E tra questi numeri disumani, sospesi nel linguaggio delle corporation, ci sono quelli che contano davvero: le vite di chi timbra, le famiglie che non reggono più l’attesa, le persone che si alzano ogni mattina senza sapere se avranno ancora un salario tra un mese.

Lear

A Grugliasco la situazione è diventata il simbolo di questo tempo sospeso. Oggi, nell’assemblea con Regione Piemonte, sindacati e imprese coinvolte nel passaggio di proprietà, i volti dei lavoratori raccontavano tutto: stanchezza, rabbia, incredulità. È qui che la capogruppo regionale del M5S Sarah Disabato ha scelto di esserci, non solo per ascoltare ma per ricordare che qualcuno, almeno in parte, continua a tenere acceso un riflettore su una vicenda che rischia di finire schiacciata sotto il rumore assordante delle grandi strategie aziendali.

Il Movimento 5 Stelle segue la storia Lear da anni, l’ha portata nelle aule di Palazzo Lascaris e in Parlamento attraverso la deputata Chiara Appendino. E il 16 dicembre Appendino sarà di nuovo accanto ai lavoratori nell’incontro al Ministero delle Imprese e del Made in Italy: un appuntamento decisivo, forse l’ultimo davvero utile.

Perché la verità, nuda e cruda, è questa: se la trattativa tra la vecchia proprietà e la società FIPA non si chiude entro fine mese, gli ammortizzatori sociali finiscono. Stop. Punto. E centinaia di persone, padri e madri di famiglia, rimangono senza alcuna tutela, senza occasione, senza futuro immediato.

Da anni vivono in un limbo fatto di attese e promesse non mantenute. E ora, proprio ora, che il baratro è a un passo, l’idea di essere lasciati soli è semplicemente insopportabile.

Appendino e Disabato non lo nascondono: “Si tratta di un rischio che non ci possiamo permettere di correre.

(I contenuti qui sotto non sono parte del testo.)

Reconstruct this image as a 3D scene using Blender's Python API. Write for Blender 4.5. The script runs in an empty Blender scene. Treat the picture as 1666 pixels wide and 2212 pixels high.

Chiediamo alle istituzioni di fare tutto il possibile per agevolare il rilancio dello stabilimento e dell'occupazione e tutelare il futuro di centinaia di lavoratori e lavoratrici stremati da anni di attesa, di incertezze e di cassa integrazione”.

E quelle parole, oggi, nell’assemblea, non erano solo dichiarazioni politiche: erano un grido tradotto in linguaggio istituzionale. Perché fuori dai comunicati ci sono famiglie che contano i giorni, genitori che non dormono, bollette che arrivano sempre puntuali mentre la sicurezza del lavoro no. C’è chi ha passato più tempo in cassa che sulla linea. C’è chi ha visto i figli crescere mentre il proprio stabilimento si svuotava.

Lear non è una storia astratta. È il racconto di ciò che accade quando un gigante globale, dopo un secolo di espansione, si ritrova a inseguire margini di profitto sempre più sottili spostando altrove ciò che un tempo produceva qui. Quando una filiera, quella piemontese dell’automotive, già fragilissima, perde un altro pezzo. Quando le politiche industriali regionali e nazionali sembrano inseguire le crisi invece di prevenirle.

Oggi a Grugliasco nessuno chiede miracoli. Chiedono solo che qualcuno intervenga prima che sia troppo tardi. Che la politica si ricordi che dietro ogni piano industriale ci sono persone vere. Che le istituzioni — tutte — si assumano la responsabilità di non lasciare andare a fondo chi da anni vive sospeso a un filo.

In fondo, la storia della Lear non è solo quella di una multinazionale. È la storia di un Paese intero che rischia di perdere pezzi di sé senza accorgersene. E di lavoratori che continuano a sperare, con dignità e tenacia, che qualcuno si accorga che il loro tempo è finito. Che hanno bisogno di risposte ora. Non domani. Non quando sarà troppo tardi.